▸ To do
Retype each line of the listing below, from the first through the one holding "crest = .55", with no other lines.

Scene modeling code data
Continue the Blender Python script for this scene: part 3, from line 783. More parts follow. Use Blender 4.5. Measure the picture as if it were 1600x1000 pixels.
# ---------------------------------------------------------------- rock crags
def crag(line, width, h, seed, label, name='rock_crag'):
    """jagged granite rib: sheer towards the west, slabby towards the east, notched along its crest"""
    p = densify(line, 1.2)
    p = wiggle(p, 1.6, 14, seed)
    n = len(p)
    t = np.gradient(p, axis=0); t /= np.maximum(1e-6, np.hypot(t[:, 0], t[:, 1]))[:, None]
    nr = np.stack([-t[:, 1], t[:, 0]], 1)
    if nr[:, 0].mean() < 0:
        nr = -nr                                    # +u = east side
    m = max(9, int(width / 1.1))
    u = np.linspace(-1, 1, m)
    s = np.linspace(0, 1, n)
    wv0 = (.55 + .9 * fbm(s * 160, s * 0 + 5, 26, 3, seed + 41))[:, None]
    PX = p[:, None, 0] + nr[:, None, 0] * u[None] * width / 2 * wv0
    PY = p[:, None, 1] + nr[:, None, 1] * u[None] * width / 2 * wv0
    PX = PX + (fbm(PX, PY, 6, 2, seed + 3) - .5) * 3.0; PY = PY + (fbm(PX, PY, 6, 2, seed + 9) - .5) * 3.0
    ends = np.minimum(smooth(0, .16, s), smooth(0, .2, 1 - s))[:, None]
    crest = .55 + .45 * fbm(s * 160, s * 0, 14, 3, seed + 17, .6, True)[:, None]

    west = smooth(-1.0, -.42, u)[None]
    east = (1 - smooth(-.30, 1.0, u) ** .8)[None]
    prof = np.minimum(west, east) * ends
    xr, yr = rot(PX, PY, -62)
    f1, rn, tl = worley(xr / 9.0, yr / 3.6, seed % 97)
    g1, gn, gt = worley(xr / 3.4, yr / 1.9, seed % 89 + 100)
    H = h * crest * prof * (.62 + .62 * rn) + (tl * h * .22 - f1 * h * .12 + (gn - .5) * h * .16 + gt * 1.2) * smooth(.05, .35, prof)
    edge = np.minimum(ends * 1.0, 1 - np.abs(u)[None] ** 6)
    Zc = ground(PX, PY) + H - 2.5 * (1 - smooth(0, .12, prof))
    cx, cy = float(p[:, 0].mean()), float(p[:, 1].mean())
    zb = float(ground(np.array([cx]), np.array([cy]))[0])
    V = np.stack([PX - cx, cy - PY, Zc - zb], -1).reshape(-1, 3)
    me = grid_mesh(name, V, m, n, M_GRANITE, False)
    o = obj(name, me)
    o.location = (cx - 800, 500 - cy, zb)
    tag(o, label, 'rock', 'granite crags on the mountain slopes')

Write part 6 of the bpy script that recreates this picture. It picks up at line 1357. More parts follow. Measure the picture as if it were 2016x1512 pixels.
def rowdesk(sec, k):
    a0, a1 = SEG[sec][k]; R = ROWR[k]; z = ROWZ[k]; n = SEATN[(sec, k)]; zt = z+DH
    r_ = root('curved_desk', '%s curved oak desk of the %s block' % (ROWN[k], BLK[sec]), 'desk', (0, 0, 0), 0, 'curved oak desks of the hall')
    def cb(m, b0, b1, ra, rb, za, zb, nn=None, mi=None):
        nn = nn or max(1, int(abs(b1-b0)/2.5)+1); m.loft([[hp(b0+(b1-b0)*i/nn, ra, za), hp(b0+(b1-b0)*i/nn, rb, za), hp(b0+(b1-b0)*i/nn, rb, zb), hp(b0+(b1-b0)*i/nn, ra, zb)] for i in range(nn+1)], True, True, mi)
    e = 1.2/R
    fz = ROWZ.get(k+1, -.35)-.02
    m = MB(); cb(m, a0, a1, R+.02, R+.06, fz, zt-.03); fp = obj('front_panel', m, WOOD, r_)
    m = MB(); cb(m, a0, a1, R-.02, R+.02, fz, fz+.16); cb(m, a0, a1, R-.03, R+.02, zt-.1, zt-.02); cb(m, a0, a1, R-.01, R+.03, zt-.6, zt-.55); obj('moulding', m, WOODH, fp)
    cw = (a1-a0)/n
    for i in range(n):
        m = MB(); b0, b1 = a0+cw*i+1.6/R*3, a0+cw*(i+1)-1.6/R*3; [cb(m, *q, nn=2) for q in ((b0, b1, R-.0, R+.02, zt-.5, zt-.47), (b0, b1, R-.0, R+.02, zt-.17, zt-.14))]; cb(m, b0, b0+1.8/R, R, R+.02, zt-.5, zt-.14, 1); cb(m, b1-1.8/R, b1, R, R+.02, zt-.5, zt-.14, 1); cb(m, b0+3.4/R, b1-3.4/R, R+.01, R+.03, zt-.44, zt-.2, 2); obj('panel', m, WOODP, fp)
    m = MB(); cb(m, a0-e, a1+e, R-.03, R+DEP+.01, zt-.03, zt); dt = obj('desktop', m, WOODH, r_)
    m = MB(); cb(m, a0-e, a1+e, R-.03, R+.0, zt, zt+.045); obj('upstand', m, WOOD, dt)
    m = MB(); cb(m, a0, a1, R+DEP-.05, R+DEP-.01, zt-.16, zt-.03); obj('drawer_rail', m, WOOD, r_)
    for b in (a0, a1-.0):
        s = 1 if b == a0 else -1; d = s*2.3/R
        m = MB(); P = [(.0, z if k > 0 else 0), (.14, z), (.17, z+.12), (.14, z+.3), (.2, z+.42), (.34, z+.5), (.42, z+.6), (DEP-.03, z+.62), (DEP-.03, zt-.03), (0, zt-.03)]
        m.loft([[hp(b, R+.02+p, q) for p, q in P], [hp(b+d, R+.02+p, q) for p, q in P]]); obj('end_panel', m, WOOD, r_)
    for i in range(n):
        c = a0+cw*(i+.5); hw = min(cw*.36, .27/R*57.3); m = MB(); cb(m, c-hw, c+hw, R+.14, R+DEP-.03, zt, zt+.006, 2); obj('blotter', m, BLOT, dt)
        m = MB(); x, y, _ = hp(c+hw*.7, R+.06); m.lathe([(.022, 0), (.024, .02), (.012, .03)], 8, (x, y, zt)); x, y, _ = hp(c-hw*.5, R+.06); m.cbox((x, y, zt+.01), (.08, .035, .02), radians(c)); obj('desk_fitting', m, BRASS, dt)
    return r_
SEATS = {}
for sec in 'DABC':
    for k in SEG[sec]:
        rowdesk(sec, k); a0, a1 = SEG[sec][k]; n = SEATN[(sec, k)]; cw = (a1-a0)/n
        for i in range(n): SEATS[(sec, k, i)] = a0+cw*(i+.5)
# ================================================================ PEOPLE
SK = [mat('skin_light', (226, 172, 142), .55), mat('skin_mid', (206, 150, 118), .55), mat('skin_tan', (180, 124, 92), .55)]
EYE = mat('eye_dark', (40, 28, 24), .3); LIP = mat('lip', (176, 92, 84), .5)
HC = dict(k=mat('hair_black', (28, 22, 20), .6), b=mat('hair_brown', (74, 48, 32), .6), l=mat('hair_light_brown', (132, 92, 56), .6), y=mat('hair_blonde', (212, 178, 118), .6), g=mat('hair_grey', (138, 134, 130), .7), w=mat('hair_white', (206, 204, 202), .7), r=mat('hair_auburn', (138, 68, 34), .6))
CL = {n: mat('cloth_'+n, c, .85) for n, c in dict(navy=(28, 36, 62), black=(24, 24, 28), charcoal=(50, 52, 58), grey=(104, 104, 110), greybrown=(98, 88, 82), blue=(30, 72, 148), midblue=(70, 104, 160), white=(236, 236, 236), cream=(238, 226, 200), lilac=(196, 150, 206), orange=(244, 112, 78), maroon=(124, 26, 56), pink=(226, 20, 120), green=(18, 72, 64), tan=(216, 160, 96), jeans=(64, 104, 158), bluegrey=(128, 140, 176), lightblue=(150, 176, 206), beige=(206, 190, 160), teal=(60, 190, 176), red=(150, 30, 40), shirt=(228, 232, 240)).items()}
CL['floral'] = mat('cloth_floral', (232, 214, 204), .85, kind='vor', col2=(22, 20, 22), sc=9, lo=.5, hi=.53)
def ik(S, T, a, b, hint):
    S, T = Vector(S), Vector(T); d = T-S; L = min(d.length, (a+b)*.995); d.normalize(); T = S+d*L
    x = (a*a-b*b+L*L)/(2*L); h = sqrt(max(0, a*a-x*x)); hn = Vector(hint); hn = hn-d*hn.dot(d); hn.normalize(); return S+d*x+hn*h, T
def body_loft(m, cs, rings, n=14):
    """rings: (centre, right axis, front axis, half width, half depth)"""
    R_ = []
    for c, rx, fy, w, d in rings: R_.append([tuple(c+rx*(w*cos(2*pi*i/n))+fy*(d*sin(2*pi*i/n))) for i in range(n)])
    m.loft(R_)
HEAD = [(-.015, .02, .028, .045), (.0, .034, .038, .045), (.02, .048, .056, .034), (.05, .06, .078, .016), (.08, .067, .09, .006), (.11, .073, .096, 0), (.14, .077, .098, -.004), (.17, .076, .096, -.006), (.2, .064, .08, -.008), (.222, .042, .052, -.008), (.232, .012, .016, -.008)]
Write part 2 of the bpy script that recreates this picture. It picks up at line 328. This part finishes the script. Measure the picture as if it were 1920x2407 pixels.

▸ Answer below
Continue the Blender Python script for this scene: part 3, from line 783. More parts follow. Use Blender 4.5. Measure the picture as if it were 1600x1000 pixels.
# ---------------------------------------------------------------- rock crags
def crag(line, width, h, seed, label, name='rock_crag'):
    """jagged granite rib: sheer towards the west, slabby towards the east, notched along its crest"""
    p = densify(line, 1.2)
    p = wiggle(p, 1.6, 14, seed)
    n = len(p)
    t = np.gradient(p, axis=0); t /= np.maximum(1e-6, np.hypot(t[:, 0], t[:, 1]))[:, None]
    nr = np.stack([-t[:, 1], t[:, 0]], 1)
    if nr[:, 0].mean() < 0:
        nr = -nr                                    # +u = east side
    m = max(9, int(width / 1.1))
    u = np.linspace(-1, 1, m)
    s = np.linspace(0, 1, n)
    wv0 = (.55 + .9 * fbm(s * 160, s * 0 + 5, 26, 3, seed + 41))[:, None]
    PX = p[:, None, 0] + nr[:, None, 0] * u[None] * width / 2 * wv0
    PY = p[:, None, 1] + nr[:, None, 1] * u[None] * width / 2 * wv0
    PX = PX + (fbm(PX, PY, 6, 2, seed + 3) - .5) * 3.0; PY = PY + (fbm(PX, PY, 6, 2, seed + 9) - .5) * 3.0
    ends = np.minimum(smooth(0, .16, s), smooth(0, .2, 1 - s))[:, None]
    crest = .55 + .45 * fbm(s * 160, s * 0, 14, 3, seed + 17, .6, True)[:, None]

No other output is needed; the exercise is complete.